O projeto também prevê regras para dar mais visibilidade às produções brasileiras nos catálogos de streaming e restrições à exibição de filmes recém-lançados no cinema, exigindo um intervalo mínimo de nove semanas.
Parte da arrecadação será destinada a produtoras independentes, com 30% dos recursos voltados às regiões Norte, Nordeste e Centro-Oeste. A proposta entra em vigor 90 dias após a sanção presidencial e marca uma nova etapa na regulação do setor de streaming no Brasil.
As melhorias voltadas a realizadores independentes incluem a destinação das receitas arrecadadas com a Condecine do streaming para a produção de conteúdos brasileiros independentes, inclusive obras voltadas a crianças e adolescentes.
Os recursos também poderão financiar pesquisa, inovação tecnológica e programas prioritários do Fundo Nacional da Cultura, além de apoiar serviços de streaming de pequeno porte e canais que exibam ao menos 12 horas diárias de produções nacionais, sendo três em horário nobre.
Apesar de representar um avanço na regulação do setor, o projeto de lei não enfrenta o problema da inflação no uso de bancos de imagens.

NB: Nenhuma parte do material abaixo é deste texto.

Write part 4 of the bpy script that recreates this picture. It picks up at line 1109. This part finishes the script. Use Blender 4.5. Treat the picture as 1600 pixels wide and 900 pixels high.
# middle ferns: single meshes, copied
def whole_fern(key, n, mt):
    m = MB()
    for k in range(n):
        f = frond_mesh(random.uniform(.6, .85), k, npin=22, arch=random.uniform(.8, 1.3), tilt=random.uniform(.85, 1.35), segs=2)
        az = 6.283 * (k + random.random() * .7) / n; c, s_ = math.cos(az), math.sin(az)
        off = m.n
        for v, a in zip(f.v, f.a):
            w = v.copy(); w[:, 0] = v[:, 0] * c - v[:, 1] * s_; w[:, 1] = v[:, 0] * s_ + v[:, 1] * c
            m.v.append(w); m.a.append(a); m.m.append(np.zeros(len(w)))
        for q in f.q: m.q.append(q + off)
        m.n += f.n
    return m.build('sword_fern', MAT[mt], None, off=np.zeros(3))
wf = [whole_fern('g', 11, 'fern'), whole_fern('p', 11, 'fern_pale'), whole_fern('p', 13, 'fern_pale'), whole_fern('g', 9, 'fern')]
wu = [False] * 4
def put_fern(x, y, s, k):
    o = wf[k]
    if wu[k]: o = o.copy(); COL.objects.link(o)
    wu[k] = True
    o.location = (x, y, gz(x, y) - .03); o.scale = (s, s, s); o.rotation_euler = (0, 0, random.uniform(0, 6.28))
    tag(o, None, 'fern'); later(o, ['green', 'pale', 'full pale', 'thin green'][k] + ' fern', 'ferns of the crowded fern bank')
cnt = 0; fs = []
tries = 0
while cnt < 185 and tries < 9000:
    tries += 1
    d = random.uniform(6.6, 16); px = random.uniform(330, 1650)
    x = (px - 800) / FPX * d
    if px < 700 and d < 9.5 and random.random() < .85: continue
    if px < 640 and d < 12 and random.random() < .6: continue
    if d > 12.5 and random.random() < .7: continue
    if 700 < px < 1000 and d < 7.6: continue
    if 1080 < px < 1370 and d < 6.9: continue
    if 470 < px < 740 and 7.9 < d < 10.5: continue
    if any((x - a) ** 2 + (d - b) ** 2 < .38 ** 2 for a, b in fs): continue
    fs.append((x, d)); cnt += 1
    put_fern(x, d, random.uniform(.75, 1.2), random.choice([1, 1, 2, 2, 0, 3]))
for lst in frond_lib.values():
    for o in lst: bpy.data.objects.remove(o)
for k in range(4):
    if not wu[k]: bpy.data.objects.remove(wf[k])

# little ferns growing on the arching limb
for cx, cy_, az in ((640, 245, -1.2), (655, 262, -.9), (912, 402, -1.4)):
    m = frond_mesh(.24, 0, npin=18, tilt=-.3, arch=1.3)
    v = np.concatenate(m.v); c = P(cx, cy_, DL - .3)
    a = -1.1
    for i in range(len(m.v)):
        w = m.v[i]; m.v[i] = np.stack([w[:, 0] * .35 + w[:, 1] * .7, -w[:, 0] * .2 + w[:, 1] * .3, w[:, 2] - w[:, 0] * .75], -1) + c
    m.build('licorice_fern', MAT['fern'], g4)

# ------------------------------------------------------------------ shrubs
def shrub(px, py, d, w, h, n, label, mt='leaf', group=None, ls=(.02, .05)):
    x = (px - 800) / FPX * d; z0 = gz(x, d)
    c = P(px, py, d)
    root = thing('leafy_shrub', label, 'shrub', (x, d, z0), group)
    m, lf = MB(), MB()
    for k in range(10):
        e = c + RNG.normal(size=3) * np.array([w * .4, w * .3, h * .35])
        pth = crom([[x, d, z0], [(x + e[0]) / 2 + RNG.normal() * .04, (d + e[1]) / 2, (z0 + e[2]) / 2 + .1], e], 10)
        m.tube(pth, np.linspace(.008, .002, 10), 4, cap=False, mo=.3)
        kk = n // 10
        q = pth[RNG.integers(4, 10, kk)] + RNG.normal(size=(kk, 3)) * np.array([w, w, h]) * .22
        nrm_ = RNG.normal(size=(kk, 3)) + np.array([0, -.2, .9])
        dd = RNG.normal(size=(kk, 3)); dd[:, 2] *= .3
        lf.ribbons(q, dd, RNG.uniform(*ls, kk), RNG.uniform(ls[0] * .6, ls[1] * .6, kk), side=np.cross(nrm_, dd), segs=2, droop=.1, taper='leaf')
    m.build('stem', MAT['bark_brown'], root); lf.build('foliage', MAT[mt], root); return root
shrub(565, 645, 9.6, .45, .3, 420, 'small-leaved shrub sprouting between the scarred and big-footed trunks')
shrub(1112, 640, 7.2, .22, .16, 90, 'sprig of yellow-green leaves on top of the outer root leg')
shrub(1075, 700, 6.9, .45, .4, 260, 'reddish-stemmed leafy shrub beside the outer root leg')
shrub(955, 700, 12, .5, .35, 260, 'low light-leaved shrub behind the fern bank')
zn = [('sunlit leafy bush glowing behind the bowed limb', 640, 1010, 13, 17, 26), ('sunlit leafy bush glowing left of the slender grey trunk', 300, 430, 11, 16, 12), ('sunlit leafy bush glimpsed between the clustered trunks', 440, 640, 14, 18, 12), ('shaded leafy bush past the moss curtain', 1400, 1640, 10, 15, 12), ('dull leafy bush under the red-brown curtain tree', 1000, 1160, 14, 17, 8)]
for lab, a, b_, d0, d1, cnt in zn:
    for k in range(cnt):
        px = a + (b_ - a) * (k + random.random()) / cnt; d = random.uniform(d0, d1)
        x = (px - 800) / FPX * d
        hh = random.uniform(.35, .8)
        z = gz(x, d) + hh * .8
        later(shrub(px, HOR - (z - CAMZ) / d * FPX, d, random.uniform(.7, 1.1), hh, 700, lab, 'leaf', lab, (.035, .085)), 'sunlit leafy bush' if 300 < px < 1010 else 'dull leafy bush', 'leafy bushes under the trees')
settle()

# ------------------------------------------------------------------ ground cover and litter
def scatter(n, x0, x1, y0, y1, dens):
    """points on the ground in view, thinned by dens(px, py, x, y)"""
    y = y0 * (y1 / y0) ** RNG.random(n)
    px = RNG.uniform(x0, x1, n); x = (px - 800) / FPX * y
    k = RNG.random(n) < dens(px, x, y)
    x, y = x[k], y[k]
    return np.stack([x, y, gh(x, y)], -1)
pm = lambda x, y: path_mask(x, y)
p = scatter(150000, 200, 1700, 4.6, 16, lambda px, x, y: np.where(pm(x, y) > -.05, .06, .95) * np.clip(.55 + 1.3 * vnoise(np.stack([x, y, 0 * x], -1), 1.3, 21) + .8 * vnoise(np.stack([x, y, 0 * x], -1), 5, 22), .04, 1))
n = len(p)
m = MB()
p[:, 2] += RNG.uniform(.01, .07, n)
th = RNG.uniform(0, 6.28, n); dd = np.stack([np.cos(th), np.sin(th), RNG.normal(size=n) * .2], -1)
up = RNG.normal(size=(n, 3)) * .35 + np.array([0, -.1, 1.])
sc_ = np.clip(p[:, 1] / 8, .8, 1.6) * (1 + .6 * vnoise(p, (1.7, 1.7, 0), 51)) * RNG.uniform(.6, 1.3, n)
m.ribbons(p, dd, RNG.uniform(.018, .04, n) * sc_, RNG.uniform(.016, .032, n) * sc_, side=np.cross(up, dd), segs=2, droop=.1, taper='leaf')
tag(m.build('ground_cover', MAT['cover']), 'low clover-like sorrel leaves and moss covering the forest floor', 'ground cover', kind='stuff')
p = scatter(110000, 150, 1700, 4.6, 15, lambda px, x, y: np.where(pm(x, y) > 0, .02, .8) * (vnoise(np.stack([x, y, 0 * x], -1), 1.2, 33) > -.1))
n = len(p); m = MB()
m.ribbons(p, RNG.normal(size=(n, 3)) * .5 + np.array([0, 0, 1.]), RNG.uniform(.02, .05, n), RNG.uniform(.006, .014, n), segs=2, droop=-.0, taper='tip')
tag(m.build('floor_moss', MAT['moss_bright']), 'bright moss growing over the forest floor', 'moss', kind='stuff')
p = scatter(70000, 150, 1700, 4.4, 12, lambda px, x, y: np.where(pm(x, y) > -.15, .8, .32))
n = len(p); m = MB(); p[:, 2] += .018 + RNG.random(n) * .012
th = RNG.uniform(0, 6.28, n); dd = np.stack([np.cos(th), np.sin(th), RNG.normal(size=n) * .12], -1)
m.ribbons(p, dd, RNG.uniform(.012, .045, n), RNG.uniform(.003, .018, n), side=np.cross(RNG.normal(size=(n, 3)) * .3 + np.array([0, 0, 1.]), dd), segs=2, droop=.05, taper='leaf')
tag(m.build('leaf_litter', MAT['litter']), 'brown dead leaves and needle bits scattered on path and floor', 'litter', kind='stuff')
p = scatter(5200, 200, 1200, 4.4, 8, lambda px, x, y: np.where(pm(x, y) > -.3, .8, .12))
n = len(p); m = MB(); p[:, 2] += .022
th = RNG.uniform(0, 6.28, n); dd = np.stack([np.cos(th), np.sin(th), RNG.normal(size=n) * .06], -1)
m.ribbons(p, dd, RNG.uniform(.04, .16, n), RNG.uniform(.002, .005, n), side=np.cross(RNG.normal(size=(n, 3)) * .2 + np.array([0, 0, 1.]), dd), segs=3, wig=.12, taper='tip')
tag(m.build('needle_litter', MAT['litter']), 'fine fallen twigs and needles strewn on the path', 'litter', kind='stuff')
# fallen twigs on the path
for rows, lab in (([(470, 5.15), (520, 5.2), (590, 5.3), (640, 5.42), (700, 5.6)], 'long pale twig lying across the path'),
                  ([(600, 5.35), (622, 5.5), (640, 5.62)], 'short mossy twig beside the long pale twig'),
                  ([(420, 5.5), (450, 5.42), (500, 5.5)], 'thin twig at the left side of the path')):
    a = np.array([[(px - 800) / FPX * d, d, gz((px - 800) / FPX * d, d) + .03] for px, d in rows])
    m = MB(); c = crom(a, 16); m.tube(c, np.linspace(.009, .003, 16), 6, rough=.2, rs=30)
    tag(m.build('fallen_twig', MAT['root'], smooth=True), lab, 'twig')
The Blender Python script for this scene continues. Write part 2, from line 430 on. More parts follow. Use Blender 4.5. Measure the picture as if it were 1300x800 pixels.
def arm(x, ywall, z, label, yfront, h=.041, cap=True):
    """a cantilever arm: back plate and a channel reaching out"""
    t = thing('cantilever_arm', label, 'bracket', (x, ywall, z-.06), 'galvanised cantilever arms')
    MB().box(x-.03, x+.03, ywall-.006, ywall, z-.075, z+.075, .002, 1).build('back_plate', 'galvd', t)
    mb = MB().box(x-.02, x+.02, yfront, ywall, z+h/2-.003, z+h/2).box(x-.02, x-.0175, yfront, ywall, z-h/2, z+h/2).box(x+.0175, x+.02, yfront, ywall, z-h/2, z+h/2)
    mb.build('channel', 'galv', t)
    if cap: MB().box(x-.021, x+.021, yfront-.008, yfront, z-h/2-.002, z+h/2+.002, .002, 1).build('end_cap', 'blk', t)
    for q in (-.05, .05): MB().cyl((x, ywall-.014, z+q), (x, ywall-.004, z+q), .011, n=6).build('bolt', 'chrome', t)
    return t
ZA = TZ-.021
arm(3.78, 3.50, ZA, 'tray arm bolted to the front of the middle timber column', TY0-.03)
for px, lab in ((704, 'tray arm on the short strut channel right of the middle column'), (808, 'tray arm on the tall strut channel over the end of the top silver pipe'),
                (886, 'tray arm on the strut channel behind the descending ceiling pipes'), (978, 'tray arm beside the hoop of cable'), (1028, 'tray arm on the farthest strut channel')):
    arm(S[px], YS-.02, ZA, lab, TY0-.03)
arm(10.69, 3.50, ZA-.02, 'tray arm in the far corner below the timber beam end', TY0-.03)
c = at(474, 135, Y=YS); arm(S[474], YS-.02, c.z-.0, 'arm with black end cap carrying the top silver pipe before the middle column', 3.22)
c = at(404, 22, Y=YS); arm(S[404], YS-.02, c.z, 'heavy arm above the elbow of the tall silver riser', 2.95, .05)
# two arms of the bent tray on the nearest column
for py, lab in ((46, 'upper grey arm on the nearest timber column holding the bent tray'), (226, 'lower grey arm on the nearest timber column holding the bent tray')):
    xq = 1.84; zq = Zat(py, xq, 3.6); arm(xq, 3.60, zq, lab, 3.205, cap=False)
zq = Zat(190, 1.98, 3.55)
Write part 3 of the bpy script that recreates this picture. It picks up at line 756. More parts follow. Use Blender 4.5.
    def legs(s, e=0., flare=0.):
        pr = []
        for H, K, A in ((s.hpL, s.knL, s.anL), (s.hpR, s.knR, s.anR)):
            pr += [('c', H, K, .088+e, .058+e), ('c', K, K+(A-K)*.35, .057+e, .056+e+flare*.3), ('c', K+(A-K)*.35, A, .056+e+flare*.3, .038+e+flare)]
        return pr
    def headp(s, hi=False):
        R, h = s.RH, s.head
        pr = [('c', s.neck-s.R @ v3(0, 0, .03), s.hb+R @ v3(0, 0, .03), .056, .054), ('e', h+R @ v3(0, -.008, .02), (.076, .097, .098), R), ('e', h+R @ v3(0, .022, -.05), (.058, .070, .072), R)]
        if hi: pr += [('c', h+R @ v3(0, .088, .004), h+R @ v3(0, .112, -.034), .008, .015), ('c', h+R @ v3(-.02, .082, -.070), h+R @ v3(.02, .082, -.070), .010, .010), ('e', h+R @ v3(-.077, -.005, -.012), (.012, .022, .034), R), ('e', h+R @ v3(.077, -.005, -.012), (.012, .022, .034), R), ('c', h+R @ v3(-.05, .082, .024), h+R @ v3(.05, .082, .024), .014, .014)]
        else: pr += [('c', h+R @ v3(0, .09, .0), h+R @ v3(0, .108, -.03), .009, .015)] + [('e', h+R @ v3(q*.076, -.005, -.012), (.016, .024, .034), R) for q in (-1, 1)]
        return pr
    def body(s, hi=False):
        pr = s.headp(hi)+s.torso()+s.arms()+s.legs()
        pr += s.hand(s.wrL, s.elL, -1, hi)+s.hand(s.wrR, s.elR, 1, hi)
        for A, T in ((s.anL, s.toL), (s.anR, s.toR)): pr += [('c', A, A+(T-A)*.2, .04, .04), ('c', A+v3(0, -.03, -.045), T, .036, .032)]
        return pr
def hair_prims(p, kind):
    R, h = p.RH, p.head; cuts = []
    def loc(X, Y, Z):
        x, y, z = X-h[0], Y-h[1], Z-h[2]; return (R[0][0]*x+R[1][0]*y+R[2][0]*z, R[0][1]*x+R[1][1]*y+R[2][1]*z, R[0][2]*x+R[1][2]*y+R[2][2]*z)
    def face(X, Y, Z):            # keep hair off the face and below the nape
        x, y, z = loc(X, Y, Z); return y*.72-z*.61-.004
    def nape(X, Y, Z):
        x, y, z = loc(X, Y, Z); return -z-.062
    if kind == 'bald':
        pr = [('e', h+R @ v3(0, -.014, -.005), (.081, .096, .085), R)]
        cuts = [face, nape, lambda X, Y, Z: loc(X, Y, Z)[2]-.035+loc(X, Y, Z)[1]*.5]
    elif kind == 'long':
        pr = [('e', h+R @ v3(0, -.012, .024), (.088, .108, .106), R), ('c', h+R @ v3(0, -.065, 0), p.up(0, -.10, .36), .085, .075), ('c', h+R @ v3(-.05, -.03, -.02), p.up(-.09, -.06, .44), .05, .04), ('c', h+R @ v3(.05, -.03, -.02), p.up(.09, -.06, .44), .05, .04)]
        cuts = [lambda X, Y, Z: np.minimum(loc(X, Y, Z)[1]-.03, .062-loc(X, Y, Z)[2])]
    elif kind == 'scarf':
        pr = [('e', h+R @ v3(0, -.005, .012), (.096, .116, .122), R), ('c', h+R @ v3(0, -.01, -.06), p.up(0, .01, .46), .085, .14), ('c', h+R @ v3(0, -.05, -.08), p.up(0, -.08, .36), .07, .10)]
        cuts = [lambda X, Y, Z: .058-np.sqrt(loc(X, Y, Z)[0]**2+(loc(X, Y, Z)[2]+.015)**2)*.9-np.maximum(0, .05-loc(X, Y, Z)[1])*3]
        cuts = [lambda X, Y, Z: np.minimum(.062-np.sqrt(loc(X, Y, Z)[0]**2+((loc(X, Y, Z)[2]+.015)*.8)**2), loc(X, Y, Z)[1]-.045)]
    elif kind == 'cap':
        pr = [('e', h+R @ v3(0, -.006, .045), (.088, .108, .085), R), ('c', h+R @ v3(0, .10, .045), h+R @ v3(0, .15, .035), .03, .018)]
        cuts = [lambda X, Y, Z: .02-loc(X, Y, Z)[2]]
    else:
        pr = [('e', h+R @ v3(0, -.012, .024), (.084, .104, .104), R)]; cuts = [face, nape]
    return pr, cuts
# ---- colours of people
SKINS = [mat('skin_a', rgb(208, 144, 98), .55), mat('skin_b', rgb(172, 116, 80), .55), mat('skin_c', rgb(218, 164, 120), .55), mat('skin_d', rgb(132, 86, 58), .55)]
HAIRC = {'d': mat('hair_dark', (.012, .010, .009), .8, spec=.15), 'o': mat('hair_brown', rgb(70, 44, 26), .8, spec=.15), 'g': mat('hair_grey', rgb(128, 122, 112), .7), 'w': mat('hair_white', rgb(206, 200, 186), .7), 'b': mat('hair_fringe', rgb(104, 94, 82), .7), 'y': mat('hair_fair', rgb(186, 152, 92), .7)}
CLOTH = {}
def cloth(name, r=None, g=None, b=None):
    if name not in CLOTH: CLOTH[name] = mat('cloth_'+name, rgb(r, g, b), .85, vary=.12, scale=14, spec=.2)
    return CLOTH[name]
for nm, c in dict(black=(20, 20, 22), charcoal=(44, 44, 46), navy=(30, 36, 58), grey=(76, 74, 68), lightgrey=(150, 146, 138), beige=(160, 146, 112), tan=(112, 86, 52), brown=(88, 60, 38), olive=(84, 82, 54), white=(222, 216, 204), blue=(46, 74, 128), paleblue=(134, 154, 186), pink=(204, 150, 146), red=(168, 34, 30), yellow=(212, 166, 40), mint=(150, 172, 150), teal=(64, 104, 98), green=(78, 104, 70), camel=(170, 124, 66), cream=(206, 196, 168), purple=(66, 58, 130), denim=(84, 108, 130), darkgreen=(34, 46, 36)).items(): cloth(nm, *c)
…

Para o cineasta Evaldo Mocarzel, é necessário adotar políticas mais sensíveis às diferenças de escala entre produções. Ele defende a criação de tabelas de valores diferenciadas para grandes produtoras e artistas com poucos recursos, como forma de viabilizar obras culturais.
“Por isso, defendo a criação de tabelas diferenciadas. Não se trata de pedir nada de graça, mas de reconhecer o propósito da obra — homenagear um grande ator e valorizar a cultura brasileira. A gente quer poder reconstruir o passado, contextualizar, mas o acesso ao material é cada vez mais difícil. A televisão cobra, outros não autorizam. Às vezes, com o filme pronto, temos que refazer trechos inteiros por questões puramente mercantilistas. É triste ver a memória do Brasil sendo tratada assim”, afirma.